Thanks to the attempt to prevent the protest with an injunction that would stretch to Paddington station and ban protesters from an area wider than Heathrow itself, the climate camp has had incredible publicity and a degree of sympathy. How they harness the publicity they have garnered is a delicate balance between the urgent environmental instincts shared by many in the camp and the need to maintain public support.

Most are ready to fight BAA with surrealism. A phalanx of sackclothed monks goes past, arms outstretched like aeroplanes. A group of people are standing in a circle in the grass rehearsing what sounds like a hymn. It has been penned by the group, explains Sam Chase, as a "memorial to the world we have lost and a celebration of what we are trying to achieve".

Will they achieve anything? "Ultimately there has to be an economic acceptance that this can't go on," says Jon Hughes, the deputy editor of Ecologist magazine, who has spent the morning traipsing around the site.

This month his magazine warns the green movement against "global boring", the danger that conservationism will be seen as a fad, and is bending over backwards to make ecology chic with an exclusive interview with actor-activist Leonardo DiCaprio.

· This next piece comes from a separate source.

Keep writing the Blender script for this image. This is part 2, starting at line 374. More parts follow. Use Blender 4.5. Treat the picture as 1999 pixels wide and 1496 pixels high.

"Either we go through a period of self-imposed austerity or an environmental catastrophe will force a change in behaviour, by which time it might be too late," says Hughes, depressed by the news that the government has admitted it will have to cheat to meet its own climate change targets.

Convention has it that any campaign making demands that are politically unachievable will fail. Short of an extreme weather catastrophe or an oil crash, convincing people to give up flying is going to be a struggle. Hughes adds that tackling the carbon emissions of aircraft is more likely to be achieved by technological improvement and emissions trading than by invading an airport.

Back at the climate change camp, that view would be as welcome as a journalist turning up at the Composting Capitalism workshop. The meeting takes place in a circle on a straw-floored marquee. We're met with hostile stares and the participants clamp up until we leave. The whiff of paranoia is almost as palpable as the smell of pee.